2. The folding lock back knife of claim 1, in which the continuous piece of metal is a sheet of metal in thickness of at least forty thousandths of an inch.

3. The folding lock back knife of claim 1, in which the pivot structure consists of a pivot screw and a pivot pin.

4. The folding lock back knife of claim 1, in which the handle further includes an integral pivot structure consisting of a semi-pierced first pin and a semi-pierced second pin.

5. The folding lock knife of claim 1, in which the tang portion has a second tang notch constructed and arranged to lock the blade in relation to the handle when the locking end portion engages the second tang notch defining the closed position and unlocks the blade in relation to the handle when force is applied in the direction of the handle at the pressure pad end thereby disengaging the locking end portion from the second tang notch.

6. A folding lock back knife comprising:

a one sided handle of unitary construction formed from a continuous piece of metal having an integral locking mechanism and end portion of spine;

a pivot structure pivotally mounting the blade to the handle;

7. The folding lock back knife of claim 6 wherein the continuous piece of metal is a sheet of metal in thickness of at least forty thousandths of an inch.

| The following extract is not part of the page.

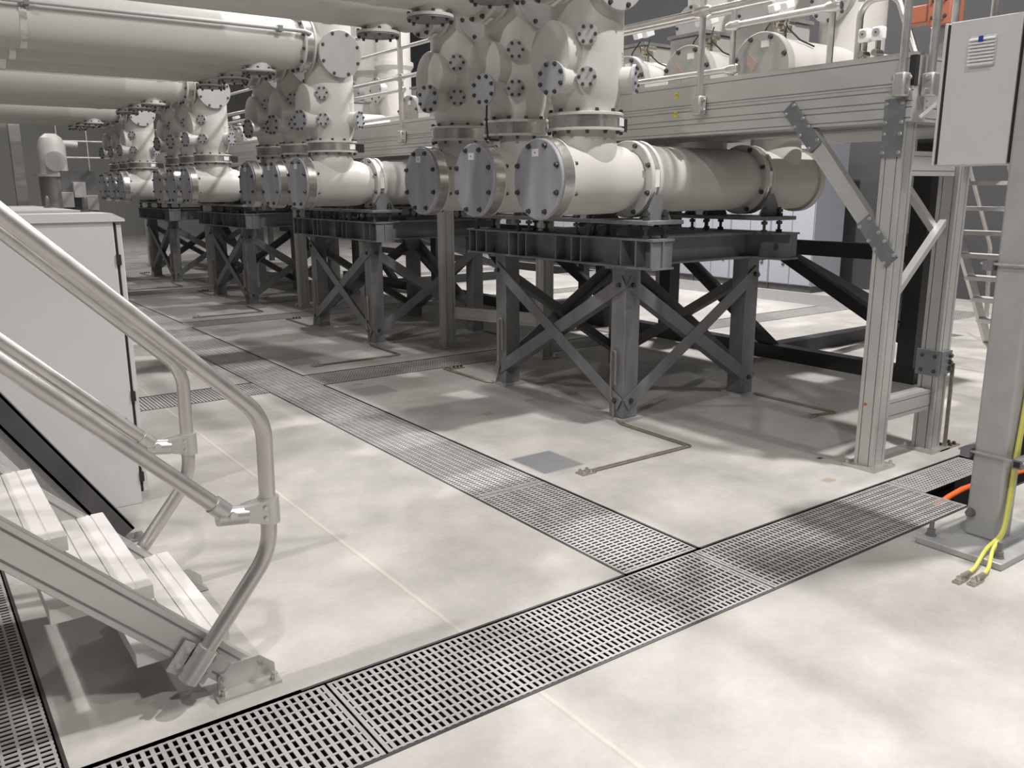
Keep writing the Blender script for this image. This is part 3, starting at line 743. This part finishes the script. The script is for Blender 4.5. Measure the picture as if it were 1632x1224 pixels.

8. The folding lock back knife of claim 1, in which the pivot structure consists of a pivot screw and a pivot pin.

9. The folding lock knife of claim 6, in which the tang portion has a second tang notch constructed and arranged to lock the blade in relation to the handle when the locking end portion engages the second tang notch defining the closed position and unlocks the blade in relation to the handle when force is applied in the direction of the handle at the pressure pad end thereby disengaging the locking end portion from the second tang notch.